→ Dataset section
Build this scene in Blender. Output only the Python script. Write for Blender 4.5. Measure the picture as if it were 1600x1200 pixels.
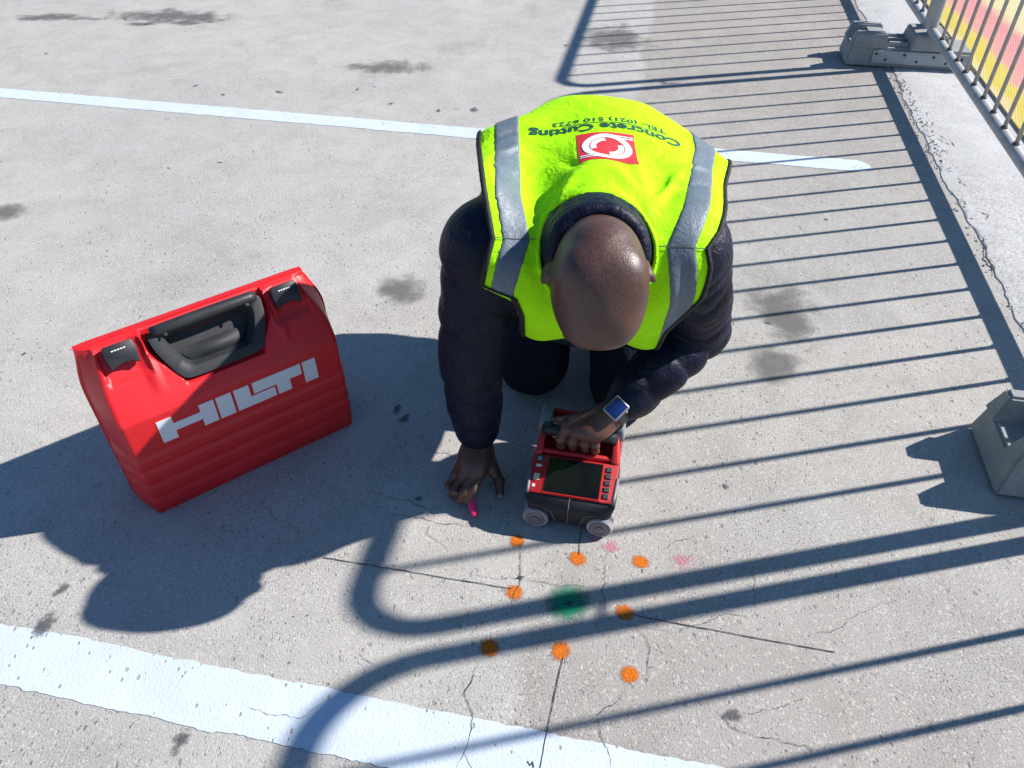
import bpy, bmesh, math, random
import numpy as np
from mathutils import Vector, Matrix
from mathutils.bvhtree import BVHTree

for o in list(bpy.data.objects):
    bpy.data.objects.remove(o)
scene = bpy.context.scene
COL = scene.collection
R = math.radians

# ------------------------------------------------------------------ camera, sky, sun, exposure
cam_data = bpy.data.cameras.new('camera')
cam = bpy.data.objects.new('camera', cam_data)
COL.objects.link(cam)
cam.location = (0, 0, 1.3)
cam.rotation_euler = (R(90 - 41.5), 0, 0)
cam_data.sensor_width = 36
cam_data.lens = 27.0
cam_data.clip_start = 0.02
cam_data.clip_end = 600
scene.camera = cam

SUN_AZ = 11.7          # degrees from +X towards +Y
SUN_K = 1.365           # shadow length per metre of height
SUN_EL = math.atan(1 / SUN_K)
sun_dir = Vector((math.cos(R(SUN_AZ)) * math.cos(SUN_EL), math.sin(R(SUN_AZ)) * math.cos(SUN_EL), math.sin(SUN_EL)))

world = bpy.data.worlds.new('World')
scene.world = world
world.use_nodes = True
wn = world.node_tree
bg = wn.nodes['Background']
sky = wn.nodes.new('ShaderNodeTexSky')
sky.sky_type = 'NISHITA'
sky.sun_disc = False
sky.sun_elevation = SUN_EL
sky.sun_rotation = R(90 - SUN_AZ)
sky.air_density = 1.5
sky.dust_density = 0.0
sky.ozone_density = 10.0
wn.links.new(sky.outputs[0], bg.inputs[0])
bg.inputs[1].default_value = 0.072

sd = bpy.data.lights.new('sun', 'SUN')
sd.energy = 5.0
sd.angle = R(0.65)
sd.color = (1.0, 0.955, 0.905)
sun = bpy.data.objects.new('sun', sd)
COL.objects.link(sun)
sun.rotation_euler = sun_dir.to_track_quat('Z', 'Y').to_euler()
sun.location = sun_dir * 20

vs = scene.view_settings
vs.view_transform = 'Standard'
vs.look = 'None'
vs.exposure = 0.71
vs.gamma = 1.0
vs.use_curve_mapping = False
random.seed(7)
rng = np.random.RandomState(11)

# ------------------------------------------------------------------ object helpers
def props(o, label=None, cat=None, group=None, kind=None):
    if label: o['label'] = label
    if cat: o['category'] = cat
    if group: o['group'] = group
    if kind: o['kind'] = kind
    return o

def link(name, me, mat=None, parent=None, smooth=False):
    o = bpy.data.objects.new(name, me)
    COL.objects.link(o)
    if mat is not None:
        if isinstance(mat, (list, tuple)):
            for m in mat: me.materials.append(m)
        elif len(me.materials) == 0:
            me.materials.append(mat)
    if parent is not None: o.parent = parent
    if smooth:
        me.polygons.foreach_set('use_smooth', [True] * len(me.polygons))
    return o

def empty(name, loc, rz=0.0):
    o = bpy.data.objects.new(name, None)
    COL.objects.link(o)
    o.empty_display_size = 0.05
    o.location = loc
    o.rotation_euler = (0, 0, rz)
    return o

class MB:
    """collects shapes into one mesh"""
    def __init__(self):
        self.v, self.f = [], []
    def raw(self, v, f):
        n = len(self.v)
        self.v += [tuple(p) for p in v]
        self.f += [tuple(i + n for i in q) for q in f]
        return self
    def box(self, c, s, M=None, bevel=0.0, seg=2):
        bm = bmesh.new()
        bmesh.ops.create_cube(bm, size=1.0)
        for v in bm.verts: v.co = Vector((v.co.x * s[0], v.co.y * s[1], v.co.z * s[2]))
        if bevel > 0:
            bmesh.ops.bevel(bm, geom=list(bm.edges), offset=bevel, segments=seg, affect='EDGES', profile=0.5)
        return self._bm(bm, Matrix.Translation(Vector(c)) @ (M.to_4x4() if M else Matrix.Identity(4)))
    def _bm(self, bm, M):
        bm.verts.index_update()
        v = [M @ x.co for x in bm.verts]
        f = [[x.index for x in p.verts] for p in bm.faces]
        bm.free()
        return self.raw(v, f)
    def prism(self, poly, z0, z1, fn=None, bevel=0.0, seg=2):
        """polygon (u,w) extruded along third axis z0..z1; fn maps (u,w,z)->xyz"""
        bm = bmesh.new()
        a = [bm.verts.new((p[0], p[1], z0)) for p in poly]
        b = [bm.verts.new((p[0], p[1], z1)) for p in poly]
        bm.faces.new(a[::-1]); bm.faces.new(b)
        n = len(poly)
        for i in range(n):
            bm.faces.new((a[i], a[(i + 1) % n], b[(i + 1) % n], b[i]))
        bmesh.ops.recalc_face_normals(bm, faces=bm.faces)
        if bevel > 0:
            bmesh.ops.bevel(bm, geom=list(bm.edges), offset=bevel, segments=seg, affect='EDGES', profile=0.5, clamp_overlap=True)
        if fn:
            for v in bm.verts: v.co = Vector(fn(v.co.x, v.co.y, v.co.z))
            bmesh.ops.recalc_face_normals(bm, faces=bm.faces)
        return self._bm(bm, Matrix.Identity(4))
    def tube(self, pts, r, n=12, caps=True, closed=False):
        pts = [Vector(p) for p in pts]
        rr = r if isinstance(r, (list, tuple)) else [r] * len(pts)
        m = len(pts)
        rings = []
        t0 = (pts[1] - pts[0]).normalized()
        ref = Vector((0, 0, 1)) if abs(t0.z) < 0.9 else Vector((1, 0, 0))
        u = t0.cross(ref).normalized()
        for i in range(m):
            if closed:
                t = (pts[(i + 1) % m] - pts[i - 1]).normalized()
            else:
                t = (pts[min(i + 1, m - 1)] - pts[max(i - 1, 0)]).normalized()
            u = (u - t * u.dot(t)).normalized()
            w = t.cross(u)
            rings.append([pts[i] + (u * math.cos(2 * math.pi * k / n) + w * math.sin(2 * math.pi * k / n)) * rr[i] for k in range(n)])
        v = [p for q in rings for p in q]
        f = []
        for i in range(m if closed else m - 1):
            j = (i + 1) % m
            for k in range(n):
                l = (k + 1) % n
                f.append((i * n + k, i * n + l, j * n + l, j * n + k))
        if caps and not closed:
            f.append(tuple(range(n))[::-1])
            f.append(tuple((m - 1) * n + k for k in range(n)))
        return self.raw(v, f)
    def lathe(self, prof, c, axis, n=32):
        """profile [(r, h)] spun about axis through c"""
        axis = Vector(axis).normalized()
        ref = Vector((0, 0, 1)) if abs(axis.z) < 0.9 else Vector((1, 0, 0))
        u = axis.cross(ref).normalized(); w = axis.cross(u)
        c = Vector(c)
        v = []
        for r, h in prof:
            for k in range(n):
                a = 2 * math.pi * k / n
                v.append(c + axis * h + (u * math.cos(a) + w * math.sin(a)) * r)
        f = []
        for i in range(len(prof) - 1):
            for k in range(n):
                l = (k + 1) % n
                f.append((i * n + k, i * n + l, (i + 1) * n + l, (i + 1) * n + k))
        f.append(tuple(range(n))[::-1])
        f.append(tuple((len(prof) - 1) * n + k for k in range(n)))
        return self.raw(v, f)
    def mesh(self, name='mesh'):
        me = bpy.data.meshes.new(name)
        me.from_pydata([tuple(p) for p in self.v], [], self.f)
        bm = bmesh.new(); bm.from_mesh(me)
        bmesh.ops.recalc_face_normals(bm, faces=bm.faces)
        bm.to_mesh(me); bm.free()
        me.update()
        return me
    def build(self, name, mat, parent=None, smooth=False, angle=None):
        me = self.mesh(name)
        o = link(name, me, mat, parent, smooth)
        if angle:
            me.polygons.foreach_set('use_smooth', [True] * len(me.polygons))
            me.set_sharp_from_angle(angle=R(angle))
        return o

# ------------------------------------------------------------------ material helpers
class NT:
    def __init__(self, name):
        self.m = bpy.data.materials.new(name)
        self.m.use_nodes = True
        self.t = self.m.node_tree
        self.b = self.t.nodes['Principled BSDF']
        self.out = self.t.nodes['Material Output']
    def n(self, typ, **kw):
        x = self.t.nodes.new('ShaderNode' + typ)
        for k, v in kw.items(): setattr(x, k, v)
        return x
    def l(self, a, b): self.t.links.new(a, b)
    def val(self, sock, v):
        if hasattr(v, 'links'): self.l(v, sock)
        else: sock.default_value = v
    def coord(self, kind='Object'):
        return self.n('TexCoord').outputs[kind]
    def pos(self):
        return self.n('NewGeometry').outputs['Position']
    def mapping(self, vec, scale=(1, 1, 1), loc=(0, 0, 0), rot=(0, 0, 0)):
        m = self.n('Mapping'); self.l(vec, m.inputs[0])
        m.inputs['Scale'].default_value = scale; m.inputs['Location'].default_value = loc; m.inputs['Rotation'].default_value = rot
        return m.outputs[0]
    def noise(self, vec, scale, detail=3, rough=0.55, dist=0.0, out='Fac'):
        x = self.n('TexNoise'); self.l(vec, x.inputs['Vector'])
        x.inputs['Scale'].default_value = scale; x.inputs['Detail'].default_value = detail
        x.inputs['Roughness'].default_value = rough; x.inputs['Distortion'].default_value = dist
        return x.outputs[out]
    def voronoi(self, vec, scale, feature='F1', out='Distance', rand=1.0):
        x = self.n('TexVoronoi', feature=feature); self.l(vec, x.inputs['Vector'])
        x.inputs['Scale'].default_value = scale; x.inputs['Randomness'].default_value = rand
        return x.outputs[out]
    def ramp(self, fac, stops, interp='LINEAR'):
        x = self.n('ValToRGB'); self.val(x.inputs[0], fac)
        cr = x.color_ramp; cr.interpolation = interp
        while len(cr.elements) < len(stops): cr.elements.new(0.5)
        for e, (p, c) in zip(cr.elements, stops):
            e.position = p
            e.color = (c, c, c, 1) if isinstance(c, (int, float)) else (*c, 1)
        return x.outputs[0]
    def math(self, op, a, b=0.0, c=None, clamp=False):
        x = self.n('Math', operation=op, use_clamp=clamp)
        self.val(x.inputs[0], a); self.val(x.inputs[1], b)
        if c is not None: self.val(x.inputs[2], c)
        return x.outputs[0]
    def mix(self, fac, a, b, blend='MIX'):
        x = self.n('Mix', data_type='RGBA', blend_type=blend)
        self.val(x.inputs[0], fac)
        for s, v in ((x.inputs[6], a), (x.inputs[7], b)):
            if hasattr(v, 'links'): self.l(v, s)
            else: s.default_value = (*v, 1) if len(v) == 3 else v
        return x.outputs[2]
    def bump(self, h, strength=0.3, dist=0.002, normal=None):
        x = self.n('Bump'); self.val(x.inputs['Height'], h)
        x.inputs['Strength'].default_value = strength; x.inputs['Distance'].default_value = dist
        if normal is not None: self.l(normal, x.inputs['Normal'])
        return x.outputs[0]
    def fin(self, col=None, rough=None, normal=None, metal=None, spec=None, alpha=None, coat=None, sheen=None):
        b = self.b
        if col is not None:
            if hasattr(col, 'links'): self.l(col, b.inputs['Base Color'])
            else: b.inputs['Base Color'].default_value = (*col, 1)
        if rough is not None: self.val(b.inputs['Roughness'], rough)
        if normal is not None: self.l(normal, b.inputs['Normal'])
        if metal is not None: self.val(b.inputs['Metallic'], metal)
        if spec is not None: b.inputs['Specular IOR Level'].default_value = spec
        if alpha is not None: self.val(b.inputs['Alpha'], alpha)
        if coat is not None: b.inputs['Coat Weight'].default_value = coat
        if sheen is not None: b.inputs['Sheen Weight'].default_value = sheen
        return self.m

MAT = {}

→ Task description
Quote, please, every line of the material above from its start through the line that has "from mathutils.bvhtree import BVHTree", reproducing the words exactly and dropping any images.

→ The solution
Build this scene in Blender. Output only the Python script. Write for Blender 4.5. Measure the picture as if it were 1600x1200 pixels.
import bpy, bmesh, math, random
import numpy as np
from mathutils import Vector, Matrix
from mathutils.bvhtree import BVHTree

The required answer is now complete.